YOUR TASK:
Below are records that hold pictures; write out only the lines from their start through the line with "R_ = math.radians", exactly, and drop the pictures.

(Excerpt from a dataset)
____________________
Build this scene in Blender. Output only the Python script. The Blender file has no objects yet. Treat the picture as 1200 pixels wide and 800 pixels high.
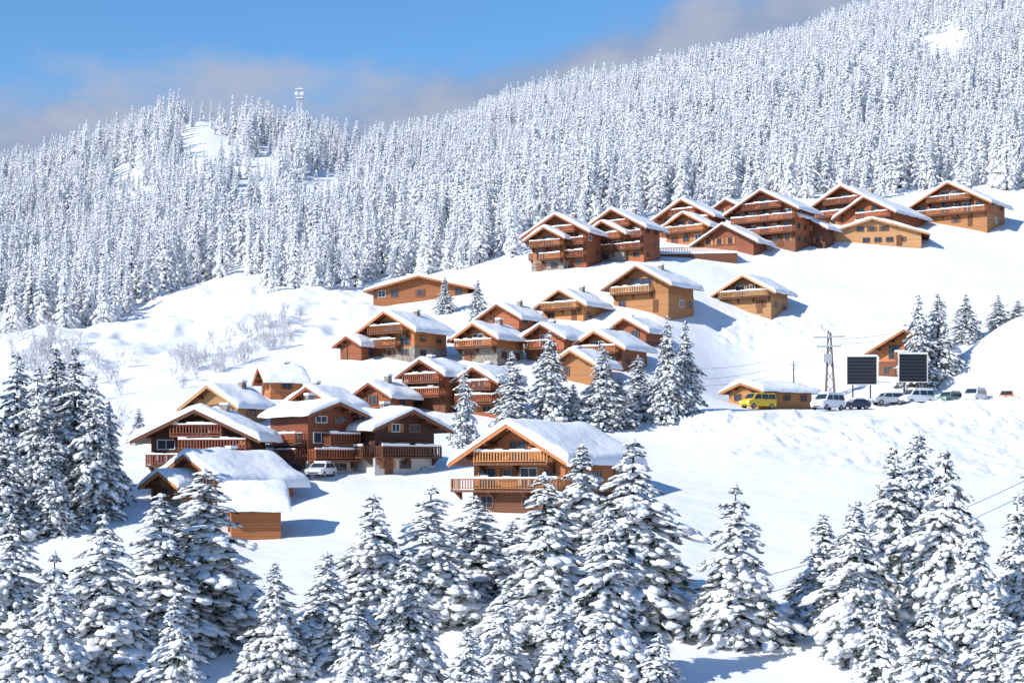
import bpy, bmesh, math, random
import numpy as np
from mathutils import Vector, Matrix
random.seed(7); RNG = np.random.default_rng(7)
col = bpy.context.scene.collection
F_, UC, VH = 2000.0, 600.0, 560.0      # focal length in photo pixels, centre column, horizon row
R_ = math.radians

# ------------------------------------------------------------------ materials
def new_mat(name):
    m = bpy.data.materials.new(name); m.use_nodes = True
    nt = m.node_tree; b = nt.nodes['Principled BSDF']
    return m, nt, b
def N(nt, t, **k):
    n = nt.nodes.new(t)
    for a, v in k.items(): setattr(n, a, v)
    return n
def L(nt, a, b): nt.links.new(a, b)
def math_node(nt, op, a, b=None, c=None):
    n = N(nt, 'ShaderNodeMath', operation=op)
    for i, v in enumerate((a, b, c)):
        if v is None: continue
        if isinstance(v, (int, float)): n.inputs[i].default_value = v
        else: L(nt, v, n.inputs[i])
    return n.outputs[0]
def mixcol(nt, fac, a, b, blend='MIX'):
    n = N(nt, 'ShaderNodeMix', data_type='RGBA', blend_type=blend)
    if isinstance(fac, (int, float)): n.inputs[0].default_value = fac
    else: L(nt, fac, n.inputs[0])
    for i, v in ((6, a), (7, b)):
        if isinstance(v, tuple): n.inputs[i].default_value = (*v, 1) if len(v) == 3 else v
        else: L(nt, v, n.inputs[i])
    return n.outputs[2]
def noise(nt, vec, scale, detail=4, rough=.55):
    n = N(nt, 'ShaderNodeTexNoise'); n.inputs['Scale'].default_value = scale
    n.inputs['Detail'].default_value = detail; n.inputs['Roughness'].default_value = rough
    if vec is not None: L(nt, vec, n.inputs['Vector'])
    return n
def bump(nt, b, h, strength, dist):
    n = N(nt, 'ShaderNodeBump'); n.inputs['Strength'].default_value = strength; n.inputs['Distance'].default_value = dist
    L(nt, h, n.inputs['Height']); L(nt, n.outputs[0], b.inputs['Normal'])

def snow_mat(name, c, scale, detail, height, strength, vary=.02):
    m, nt, b = new_mat(name)
    tc = N(nt, 'ShaderNodeTexCoord')
    n = noise(nt, tc.outputs['Object'], scale, detail, .5)
    bump(nt, b, n.outputs['Fac'], strength, height)
    L(nt, mixcol(nt, n.outputs['Fac'], tuple(x * (1 - vary) for x in c), tuple(min(1, x * (1 + vary)) for x in c)), b.inputs['Base Color'])
    b.inputs['Roughness'].default_value = .6
    b.inputs['Specular IOR Level'].default_value = .2
    return m
M = {}
M['snow'] = snow_mat('snow_ground', (.89, .895, .90), .3, 4, .6, .42)
M['roof_snow'] = snow_mat('snow_roof', (.89, .895, .90), 1.2, 3, .25, .5)
M['tree_snow'] = snow_mat('snow_tree', (.89, .895, .905), 4, 1, .25, .6)

def wood(name, c, plank=.24, vertical=False):
    m, nt, b = new_mat(name)
    tc = N(nt, 'ShaderNodeTexCoord'); sp = N(nt, 'ShaderNodeSeparateXYZ'); L(nt, tc.outputs['Object'], sp.inputs[0])
    z = sp.outputs[2]
    if vertical: z = math_node(nt, 'ADD', sp.outputs[0], sp.outputs[1])
    q = math_node(nt, 'DIVIDE', z, plank)
    fr = math_node(nt, 'FRACT', q); fl = math_node(nt, 'FLOOR', q)
    wn = N(nt, 'ShaderNodeTexWhiteNoise', noise_dimensions='1D'); L(nt, fl, wn.inputs['W'])
    edge = math_node(nt, 'LESS_THAN', math_node(nt, 'ABSOLUTE', math_node(nt, 'SUBTRACT', fr, .5)), .43)
    mp = N(nt, 'ShaderNodeMapping'); mp.inputs['Scale'].default_value = (1, 1, 9) if not vertical else (9, 9, 1)
    L(nt, tc.outputs['Object'], mp.inputs[0])
    gn = noise(nt, mp.outputs[0], 1.6, 3)
    bn = noise(nt, tc.outputs['Object'], .4, 3)
    oi = N(nt, 'ShaderNodeObjectInfo')
    f = math_node(nt, 'ADD', math_node(nt, 'MULTIPLY', wn.outputs['Value'], .35), math_node(nt, 'MULTIPLY', gn.outputs['Fac'], .65))
    c1 = mixcol(nt, f, tuple(x * .62 for x in c), tuple(min(1, x * 1.28) for x in c))
    c2 = mixcol(nt, math_node(nt, 'MULTIPLY', bn.outputs['Fac'], .6), c1, tuple(x * .42 + .025 for x in c))
    c3 = mixcol(nt, edge, tuple(x * .4 for x in c), c2)
    g = math_node(nt, 'MULTIPLY_ADD', oi.outputs['Random'], .6, .72)
    cv = N(nt, 'ShaderNodeVectorMath', operation='SCALE'); L(nt, c3, cv.inputs[0]); L(nt, g, cv.inputs['Scale'])
    L(nt, cv.outputs[0], b.inputs['Base Color'])
    b.inputs['Roughness'].default_value = .65
    b.inputs['Specular IOR Level'].default_value = .3
    bump(nt, b, edge, .4, .03)
    return m
WOODC = {'orange': (.55, .20, .07), 'red': (.43, .13, .052), 'darkred': (.30, .088, .042), 'dark': (.13, .052, .032),
         'light': (.66, .35, .15), 'honey': (.58, .26, .095), 'brown': (.25, .095, .044)}
for k, c in WOODC.items():
    M['w_' + k] = wood('wood_' + k, c)
    M['v_' + k] = wood('rail_' + k, c, .18, True)
M['beam'] = wood('beam_wood', (.2, .075, .035), .5, True)

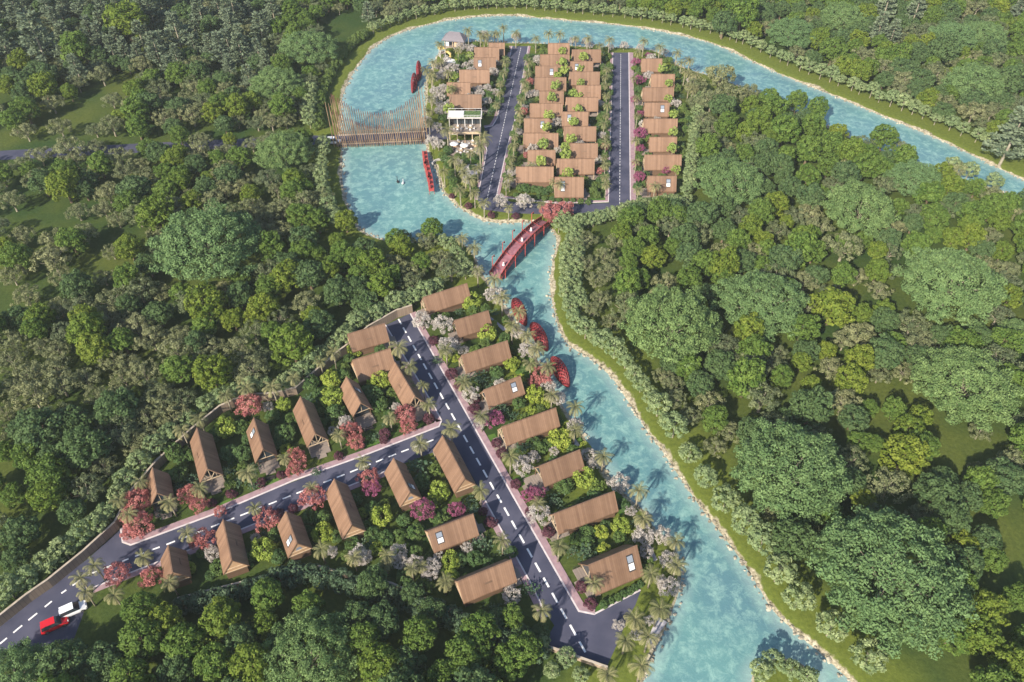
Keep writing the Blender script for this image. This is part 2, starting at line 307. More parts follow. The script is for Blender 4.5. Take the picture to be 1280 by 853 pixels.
def build_water():
    xs = np.arange(-120, 330, 3.0); ys = np.arange(40, 440, 3.0)
    X, Y = np.meshgrid(xs, ys); P = np.stack([X, Y], -1); D = sdist(P)
    nx, ny = len(xs), len(ys); i = np.arange(nx * ny).reshape(ny, nx)
    fs = np.stack([i[:-1, :-1], i[:-1, 1:], i[1:, 1:], i[1:, :-1]], -1).reshape(-1, 4)
    keep = (D.reshape(-1)[fs].max(1) > -2.0)
    me = bpy.data.meshes.new('river_water'); me.from_pydata(np.stack([X, Y, np.full_like(X, -0.6)], -1).reshape(-1, 3).tolist(), [], fs[keep].tolist())
    a = me.attributes.new('shore', 'FLOAT', 'POINT'); a.data.foreach_set('value', D.reshape(-1).astype(np.float32))
    m = mat('river_water', (0.1, 0.3, 0.32), 0.12, 0.5); n, l, b = nodes(m)
    g = n.new('ShaderNodeNewGeometry')
    def nz(sc, det, rough=0.6, dist=0.0):
        t = n.new('ShaderNodeTexNoise'); t.inputs['Scale'].default_value = sc; t.inputs['Detail'].default_value = det; t.inputs['Roughness'].default_value = rough; t.inputs['Distortion'].default_value = dist
        l.new(g.outputs['Position'], t.inputs['Vector']); return t
    big = nz(0.045, 4, 0.6, 0.6); mid = nz(0.42, 8, 0.74, 0.4); fine = nz(1.5, 6, 0.7)
    r1 = n.new('ShaderNodeValToRGB'); e = r1.color_ramp.elements; e[0].position = 0.34; e[0].color = (0.085, 0.185, 0.215, 1); e[1].position = 0.66; e[1].color = (0.108, 0.240, 0.240, 1)
    l.new(big.outputs['Fac'], r1.inputs[0])
    r2 = n.new('ShaderNodeValToRGB'); e = r2.color_ramp.elements; e[0].position = 0.46; e[0].color = (0, 0, 0, 1); e[1].position = 0.74; e[1].color = (1, 1, 1, 1)
    l.new(mid.outputs['Fac'], r2.inputs[0])
    m1 = n.new('ShaderNodeMix'); m1.data_type = 'RGBA'; m1.inputs[7].default_value = (0.26, 0.43, 0.38, 1); l.new(r2.outputs[0], m1.inputs[0]); l.new(r1.outputs[0], m1.inputs[6])
    # shallows paler over the sandy bed
    sa = n.new('ShaderNodeAttribute'); sa.attribute_name = 'shore'
    nm = n.new('ShaderNodeMath'); nm.operation = 'MULTIPLY_ADD'; nm.inputs[1].default_value = 4.0; l.new(mid.outputs['Fac'], nm.inputs[0]); nm.inputs[2].default_value = -2.0
    sd = n.new('ShaderNodeMath'); sd.operation = 'ADD'; l.new(sa.outputs['Fac'], sd.inputs[0]); l.new(nm.outputs[0], sd.inputs[1])
    sm = n.new('ShaderNodeMapRange'); sm.inputs[1].default_value = 3.2; sm.inputs[2].default_value = -0.6; sm.inputs[3].default_value = 0; sm.inputs[4].default_value = 0.55; l.new(sd.outputs[0], sm.inputs[0])
    m2 = n.new('ShaderNodeMix'); m2.data_type = 'RGBA'; m2.inputs[7].default_value = (0.34, 0.43, 0.41, 1); l.new(sm.outputs[0], m2.inputs[0]); l.new(m1.outputs[2], m2.inputs[6])
    l.new(m2.outputs[2], b.inputs['Base Color'])
    bp = n.new('ShaderNodeBump'); bp.inputs['Strength'].default_value = 0.35; bp.inputs['Distance'].default_value = 0.25; l.new(fine.outputs['Fac'], bp.inputs['Height']); l.new(bp.outputs[0], b.inputs['Normal'])
    me.materials.append(m); tag(link('river_water', me), kind='structure')
build_water()

def build_stones():
    rg = np.random.default_rng(3); phi = (1 + 5 ** .5) / 2
    iv = np.array([(-1,phi,0),(1,phi,0),(-1,-phi,0),(1,-phi,0),(0,-1,phi),(0,1,phi),(0,-1,-phi),(0,1,-phi),(phi,0,-1),(phi,0,1),(-phi,0,-1),(-phi,0,1)]) / 1.9
    fi = np.array([(0,11,5),(0,5,1),(0,1,7),(0,7,10),(0,10,11),(1,5,9),(5,11,4),(11,10,2),(10,7,6),(7,1,8),(3,9,4),(3,4,2),(3,2,6),(3,6,8),(3,8,9),(4,9,5),(2,4,11),(6,2,10),(8,6,7),(9,8,1)])
    V, Fc, n = [], [], 0
    for a, b in zip(SHORE, SHORE[1:] + SHORE[:1]):
        L = math.dist(a, b)
        for _ in range(int(L * 1.7 + rg.random())):
            t = rg.random(); x = a[0] + (b[0]-a[0])*t; y = a[1] + (b[1]-a[1])*t
            if not (-60 < pix(x, y)[0] < 1340 and y < 420): continue
            s = rg.uniform(0.16, 0.5); o = rg.normal(0, 0.5, 2)
            V.append(iv * (s * rg.uniform(.7, 1.3, 3)) * [1, 1, .7] + rg.normal(0, .06, (12, 3)) + [x + o[0], y + o[1], -0.5]); Fc.append(fi + n); n += 12
    me = bpy.data.meshes.new('bank_stones'); me.from_pydata(np.concatenate(V).tolist(), [], np.concatenate(Fc).tolist()); me.materials.append(M['stone'])
    tag(link('bank_stones', me), 'cream and grey stones scattered along the water line of the banks', 'stones', kind='stuff')
build_stones()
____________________
FINISHED EXERCISE:
Build this scene in Blender. Output only the Python script. The Blender file has no objects yet. Treat the picture as 1200 pixels wide and 800 pixels high.
import bpy, bmesh, math, random
import numpy as np
from mathutils import Vector, Matrix
random.seed(7); RNG = np.random.default_rng(7)
col = bpy.context.scene.collection
F_, UC, VH = 2000.0, 600.0, 560.0      # focal length in photo pixels, centre column, horizon row
R_ = math.radians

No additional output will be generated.